Se si vuole che le balene sopravvivano, l’umanità deve dichiarare E FAR APPLICARE una moratoria mondiale relativa all’uccisione di qualsiasi balena. Questo periodo di respiro deve avere una durata di almeno dieci anni, se le file tremendamente decimate dei cetacei devono avere qualche reale possibilità di riprendersi.  Durante la moratoria, dovrà esservi un embargo mondiale , severamente applicato, su tutti i prodotti derivati dalle balene, altrimenti molte società baleniere si limiterebbero  a continuare la loro attività sotto bandiere di comodo, affinché le navi ad esse appartenenti si uniscano alla sempre più numerosa flotta di baleniere-pirata.»

La situazione odierna è tuttora molto critica; e, se il rischio immediato di estinzione sembra, per adesso, scongiurato, pesanti ipoteche continuano a gravare sul futuro di questo possente, magnifico signore degli oceani.
Fra le altre cose, l’inquinamento dell’ambiente marino sembra responsabile dei casi, sempre più frequenti, di balene ed altri cetacei che vengono a morire sulle spiagge, arenandovisi, dopo aver smarrito inspiegabilmente il senso dell’orientamento. Ed il recente disastro ambientale nel Golfo del Messico (primavera del 2010), con la fuoruscita incontrollabile di milioni e milioni di tonnellate di petrolio greggio che, nel giro di qualche mese, si spargerà su tutti i mari del globo, è un altro eloquente segnale di allarme per la preservazione dell’equilibrio ecologico dell’ambiente oceanico, senza il quale le balene, insieme a numerosissime altre specie di mammiferi marini, pesci ed uccelli, saranno condannati alla distruzione in tempi più o meno brevi.
Forse è tempo che l’uomo faccia ammenda di tanti errori, di tanto sconsiderato accanimento nel perseguire unicamente l’immediato vantaggio economico, di tanta mancanza di lungimiranza, di saggezza, di umanità e di consapevolezza olistica.
Forse le grandi balene, che da milioni di anni popolano i mari di tutti il mondo e che non hanno mai costituito un pericolo o una minaccia per l’uomo, meritano un tale «mea culpa» da parte nostra, prima che sia troppo tardi.
Ma, perché ciò avvenga, è necessario un autentico ribaltamento della nostra prospettiva esistenziale, della nostra sensibilità etica, della nostra consapevolezza di creature viventi su di un pianeta che non è di nostra proprietà, ma del quale siamo semplicemente ospiti temporanei.

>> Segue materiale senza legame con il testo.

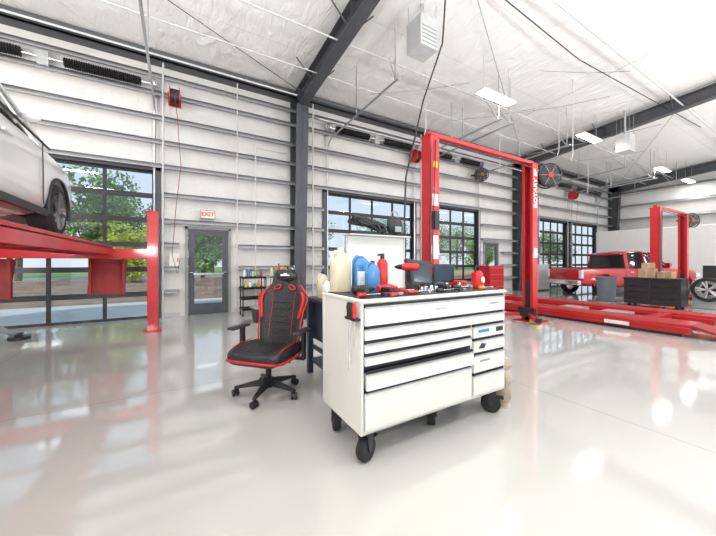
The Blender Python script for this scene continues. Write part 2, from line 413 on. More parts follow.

È questo ciò su cui ci invita a riflettere la storia drammatica del rapporto fra l’uomo e i grandi signori del mare.
L’uomo non potrà dirsi spiritualmente evoluto se non arriverà il giorno in cui l’uccisione di un animale come la balena o come il delfino sarà riguardata in maniera analoga all’assassinio di un altro essere umano: qualche cosa di moralmente intollerabile e che non può avere giustificazioni di sorta, nemmeno pietose scusanti sul tipo di un preteso “studio scientifico”.